Magnetic field dependence of the proximity-induced triplet superconductivity at ferromagnet/superconductor interfaces

Long-ranged superconductor proximity effects recently found in superconductor-ferromagnetic (S-F) systems are generally attributed to the formation of triplet-pairing correlations due to various forms of magnetic inhomogeneities at the S-F interface. In order to investigate this conjecture within a single F layer coupled to a superconductor, we performed scanning tunneling spectroscopy on bilayers of La${}_{2/3}$Ca${}_{1/3}$MnO${}_3$ (LCMO) ferromagnetic thin films grown on high-temperature superconducting films of ${\mathrm{YBa}}_2{\mathrm{Cu}}_3{\mathrm{O}}_{7-\delta }$ or Pr${}_{1.85}$Ce${}_{0.15}$CuO${}_4$ under various magnetic fields.
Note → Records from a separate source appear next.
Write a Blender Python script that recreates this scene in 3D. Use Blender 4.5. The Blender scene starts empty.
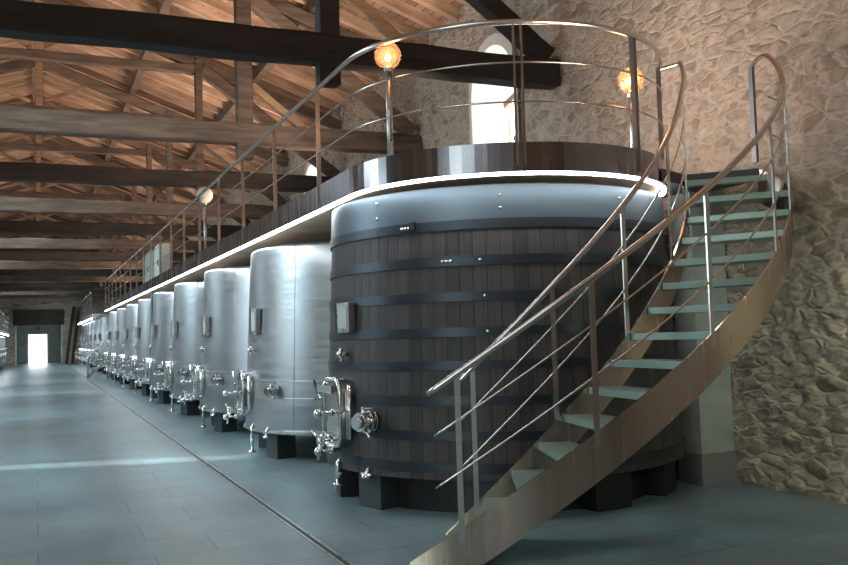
import bpy, bmesh, math, random
from mathutils import Vector, Matrix, noise
random.seed(7)
SC = bpy.context.scene
COL = SC.collection
PI = math.pi

# ------------------------------------------------------------------ camera
F, CX, CY, EYE = 880.0, 424.0, 282.5, 1.6
def cdir(px, py): return Vector(((px-CX)/F, -(py-CY)/F, 1.0))
yc = cdir(37, 343).normalized()
hz = cdir(1037, 343-30).normalized()
zc = yc.cross(hz).normalized()
if zc.y < 0: zc = -zc
xc = zc.cross(yc)
if xc.x < 0: xc = -xc
# rows: world axes expressed in camera coordinates
right = Vector((xc.x, yc.x, zc.x)); up = Vector((xc.y, yc.y, zc.y)); fwd = Vector((xc.z, yc.z, zc.z))
cd = bpy.data.cameras.new('camera'); cam = bpy.data.objects.new('camera', cd); COL.objects.link(cam)
cd.sensor_width = 36.0; cd.lens = F/848*36.0; cd.clip_end = 300
m = Matrix.Identity(4)
for i in range(3):
    m[i][0] = right[i]; m[i][1] = up[i]; m[i][2] = -fwd[i]
m[2][3] = EYE
cam.matrix_world = m
SC.camera = cam

# ------------------------------------------------------------------ world, lights, exposure
w = bpy.data.worlds.new('sky'); SC.world = w; w.use_nodes = True
bg = w.node_tree.nodes['Background']; bg.inputs[0].default_value = (0.86, 0.93, 1.0, 1); bg.inputs[1].default_value = 9.0
SC.view_settings.view_transform = 'Standard'; SC.view_settings.look = 'None'
SC.view_settings.gamma = 1.0; SC.view_settings.use_curve_mapping = False
SC.view_settings.exposure = 0.0

def sun(name, d, power, col, ang=0.6):
    l = bpy.data.lights.new(name, 'SUN'); l.energy = power; l.color = col; l.angle = math.radians(ang)
    o = bpy.data.objects.new(name, l); COL.objects.link(o)
    o.rotation_euler = Vector(d).to_track_quat('-Z', 'Y').to_euler(); return o
def area(name, loc, aim, sx, sy, power, col, spread=180):
    l = bpy.data.lights.new(name, 'AREA'); l.shape = 'RECTANGLE'; l.size = sx; l.size_y = sy
    l.energy = power; l.color = col; l.spread = math.radians(spread)
    o = bpy.data.objects.new(name, l); COL.objects.link(o); o.location = loc
    o.rotation_euler = (Vector(aim)-Vector(loc)).to_track_quat('-Z', 'Y').to_euler(); return o
sun('sun', (0.95, -0.26, -0.56), 9.0, (1.0, 0.98, 0.95), 2.5)
# added fill strips facing down over the aisle; no such lamps hang there
for yy, e in ((2, 180), (12, 420), (22, 360), (32, 360), (42, 360), (52, 380), (63, 380)):
    area('aisle_fill', (-3.6, yy, 4.55), (-0.2, yy, 0), 2.4, 9.0, e, (0.72, 0.92, 1.0), 150)
area('back_fill', (-2.5, -5.6, 2.6), (-0.5, 8, 0.6), 4.0, 3.2, 25, (0.80, 0.94, 1.0))  # added fill behind the camera; the back wall has no gate
# warm roof uplights behind the trusses; first two pairs added to warm stringer reflections
for yy, e in ((-2.5, 150), (4.5, 90), (11.0, 125), (15.6, 112), (20.1, 100), (24.7, 86), (29.2, 74), (33.8, 62), (40, 85), (50, 70)):
    for sx in (4.6, -4.6):
        area('roof_uplight', (sx, yy, 3.5), (sx*0.6, yy+2.2, 8.6), 1.2, 1.6 if yy < 35 else 6.0, e, (1.0, 0.77, 0.61), 105)
area('wall_fill', (4.3, 7.3, 3.3), (6.4, 6.6, 5.8), 0.8, 1.2, 52, (1.0, 0.81, 0.71), 150)  # added light without a fixture, brightening the upper right wall
area('left_fill', (-6.1, 0.6, 2.2), (2.5, 5.0, 0.8), 2.4, 2.0, 120, (0.88, 1.0, 0.84))  # added panel brightening the stair foot; left wall has no window here
area('stair_light', (5.5, 3.3, 2.1), (6.4, 6.2, 0.9), 0.5, 0.5, 7.5, (0.86, 1.0, 0.72), 100)

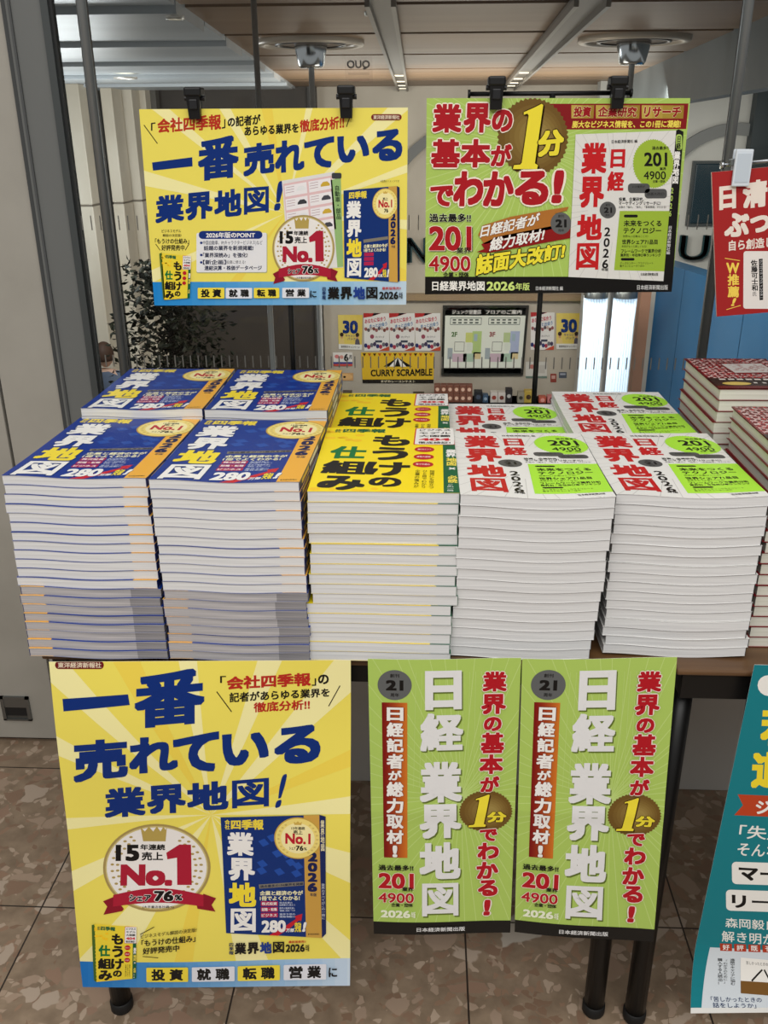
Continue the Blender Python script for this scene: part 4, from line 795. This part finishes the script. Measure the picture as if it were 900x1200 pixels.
for k in range(2600):
    a = r2.uniform(0, 2*PI); zz = r2.uniform(1.3, 3.0); rr = r2.uniform(.05, .62)*(1.0 if zz < 2.5 else .7); c = Vector((rr*math.cos(a), rr*math.sin(a)*.8, zz)); d = Vector((r2.uniform(-1, 1), r2.uniform(-1, 1), r2.uniform(-.8, .3))).normalized(); s = d.cross(Vector((r2.uniform(-1, 1), r2.uniform(-1, 1), 1))).normalized(); l = r2.uniform(.06, .1); nn = d.cross(s)*.008
    mb.add([c, c+d*l*.5+s*l*.32+nn, c+d*l, c+d*l*.5-s*l*.32+nn], [(0, 1, 2), (0, 2, 3)], lm[k % 3])
f = mb.build('foliage', o); f['kind'] = 'stuff'
# a person far back at the left, seen from behind
def person():
    hx = on_y(122, 414, 9.9); X, Y = hx[0], 9.9; top = on_y(122, 403, Y)[2]; S = (top-HF)/1.70
    j = {'pel': (0, 0, .95), 'spine': (0, .01, 1.15), 'chest': (0, 0, 1.33), 'neck': (0, -.01, 1.46), 'ls': (.17, 0, 1.38), 'le': (.24, .02, 1.12), 'lw': (.2, .16, .92), 'lh': (.19, .2, .85), 'rs': (-.17, 0, 1.38), 're': (-.23, .03, 1.12), 'rw': (-.18, .2, .98), 'rh': (-.16, .24, .94),
         'lk': (.1, .02, .5), 'la': (.1, -.02, .09), 'lf': (.11, .13, .03), 'lhip': (.09, 0, .9), 'rhip': (-.09, 0, .9), 'rk': (-.1, .02, .5), 'ra': (-.1, -.03, .09), 'rf': (-.11, .12, .03)}
    rad = {'pel': .15, 'spine': .13, 'chest': .15, 'neck': .055, 'ls': .07, 'le': .045, 'lw': .03, 'lh': .035, 'rs': .07, 're': .045, 'rw': .03, 'rh': .035, 'lk': .06, 'la': .04, 'lf': .035, 'lhip': .09, 'rhip': .09, 'rk': .06, 'ra': .04, 'rf': .035}
    names = list(j); ix = {n: i for i, n in enumerate(names)}
    es = [('pel', 'spine'), ('spine', 'chest'), ('chest', 'neck'), ('chest', 'ls'), ('ls', 'le'), ('le', 'lw'), ('lw', 'lh'), ('chest', 'rs'), ('rs', 're'), ('re', 'rw'), ('rw', 'rh'), ('pel', 'lhip'), ('lhip', 'lk'), ('lk', 'la'), ('la', 'lf'), ('pel', 'rhip'), ('rhip', 'rk'), ('rk', 'ra'), ('ra', 'rf')]
    me = bpy.data.meshes.new('person'); me.from_pydata([tuple(S*v for v in j[n]) for n in names], [(ix[a], ix[b]) for a, b in es], []); o = link('person', me); o.location = (X, Y, HF)
    sk = o.modifiers.new('skin', 'SKIN'); 
    for n in names: me.skin_vertices[0].data[ix[n]].radius = (rad[n]*S*.9, rad[n]*S*.75)
    me.skin_vertices[0].data[ix['pel']].use_root = True; ss = o.modifiers.new('sub', 'SUBSURF'); ss.levels = 1; ss.render_levels = 1
    dg = bpy.context.evaluated_depsgraph_get(); m2 = bpy.data.meshes.new_from_object(o.evaluated_get(dg)); o.modifiers.clear(); o.data = m2
    m2.materials.clear()
    for c in ((92, 104, 124), (40, 42, 54), (206, 168, 146)): m2.materials.append(mat(c, .7))
    for p in m2.polygons: z = p.center.z/S; p.material_index = 1 if z < .92 else (2 if z > 1.43 or (z < 1.0 and abs(p.center.x) > .13*S and p.center.y > .1*S) else 0); p.use_smooth = True
    bm = bmesh.new(); bm.from_mesh(m2)
    r = bmesh.ops.create_uvsphere(bm, u_segments=16, v_segments=12, radius=1)
    for v in r['verts']: q = v.co.copy(); v.co = Vector((q.x*.078*S, (q.y*.095+.01)*S, (q.z*.118+1.585)*S)); 
    fs = {f for v in r['verts'] for f in v.link_faces}
    for f in fs: f.material_index = 2; f.smooth = True
    for pos, sc in (((0, .108, 1.575), (.013, .02, .022)), ((.08, .0, 1.58), (.014, .02, .03)), ((-.08, .0, 1.58), (.014, .02, .03))):
        r = bmesh.ops.create_uvsphere(bm, u_segments=8, v_segments=6, radius=1)
        for v in r['verts']: v.co = Vector(((v.co.x*sc[0]+pos[0])*S, (v.co.y*sc[1]+pos[1])*S, (v.co.z*sc[2]+pos[2])*S))
        for f in {f for v in r['verts'] for f in v.link_faces}: f.material_index = 2
    bm.to_mesh(m2); bm.free()
    mb = MB(); bm = bmesh.new(); bmesh.ops.create_uvsphere(bm, u_segments=20, v_segments=14, radius=1)
    for v in list(bm.verts):
        if v.co.z < -.55 or (v.co.y > .35 and v.co.z < .35): bm.verts.remove(v)
    for v in bm.verts: v.co = Vector((v.co.x*.092, v.co.y*.108, v.co.z*.128+1.595))*S
    hm = bpy.data.meshes.new('hair'); bm.to_mesh(hm); bm.free(); hm.materials.append(mat((72, 50, 38), .6)); h = link('hair', hm, o)
    for p in hm.polygons: p.use_smooth = True
    h.modifiers.new('thick', 'SOLIDIFY').thickness = .012
    return tag(o, 'person in a grey blue top with brown hair, far behind the left window frame', 'person')
person()
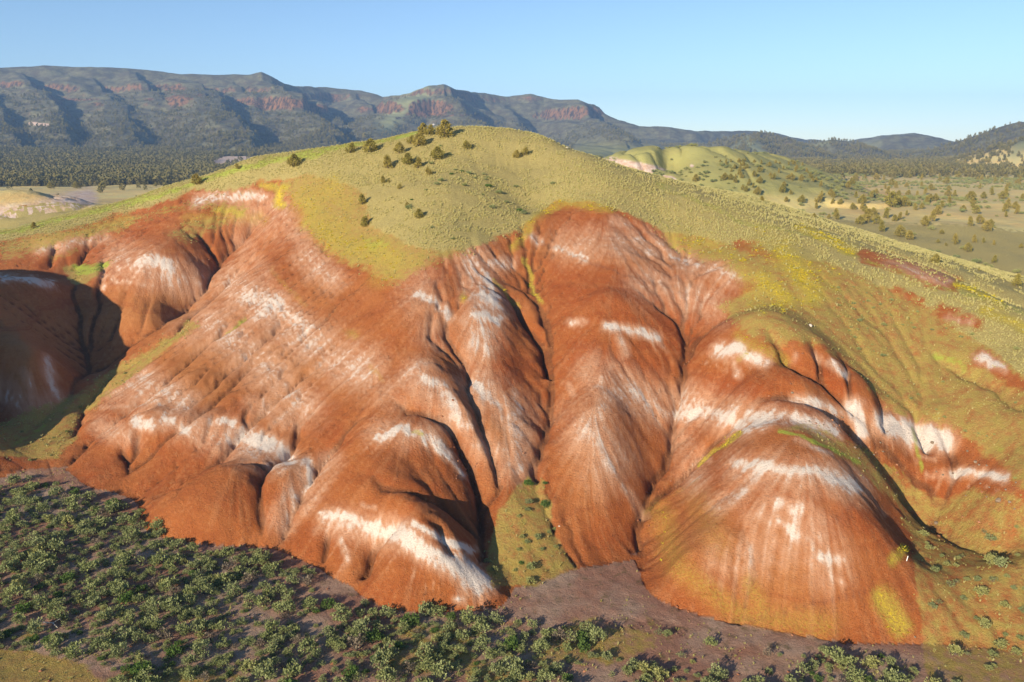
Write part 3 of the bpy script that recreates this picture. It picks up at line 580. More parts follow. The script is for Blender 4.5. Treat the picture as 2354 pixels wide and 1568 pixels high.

We find a strong correlation between the magnitude of superconductor-related spectral features measured on the LCMO layer and the degree of magnetic inhomogeneity controlled by the external magnetic field. This corroborates theoretical predictions regarding the role played by magnetic inhomogeneities in inducing triplet pairing at S-F interfaces.

Figure 1

Normalized (to the gap edge) tunneling dI/dV vs. $V$ spectra at 4.2 K acquired on a 17-nm LCMO/(100)YBCO sample in different magnetic fields applied perpendicular to the interface. Left inset: The normalized zero-bias conductance of the superconductor proximity gap as a function of the magnetic field. Note the nonmonotonic dependence of the ZBC on the magnetic field. Right inset: Scheme of the bilayer film and measurement configuration. The error bars are smaller than the dot size.

Figure 2

Normalized (to the gap edge) tunneling spectra at 4.2 K in different magnetic fields as indicated on a 14-nm LCMO/(100)YBCO bilayer, typical of those measured over a 50 × 50 nm${}^2$ region shown by the topographic image (left inset). All spectra exhibit proximity gaps and, in some cases, a signature of a ZBCP. The right inset shows two spectra, one measured after reducing the field to zero (from 180 mT) and the other after subsequently ramping the field from zero to 150 mT.

Figure 3

Normalized (to the right dip) tunneling dI/dV vs. $V$ spectra at 4.2 K acquired on a 17-nm LCMO/(100)YBCO sample showing the evolution of the ZBCP with magnetic fields in the regimes of (a) 0–175 mT and (b) 225–585 mT. By subtracting the asymmetric background conductance as explained in the main text, the bias shift of the ZBCP decreases practically to zero as seen in the inset of (a) for a spectrum acquired at 490 mT. The magnitude of the ZBCPs shows a complex dependence on the magnetic field as portrayed by the inset of (b) where the peak height is plotted as a function of the magnetic field; the black line is a guide to the eye.

Figure 4

Normalized tunneling dI/dV vs. $V$ spectra at 4.2 K acquired from a 15-nm LCMO/(001)PCCO bilayer at zero field. The blue and green curves were measured right after zero-field cooling, whereas, the reddish curves were measured right after ramping the field to 180 mT and back to zero. It is evident that the superconductor-related features, either (a) the gap or (b) the ZBCP, are enhanced due to the field cycling.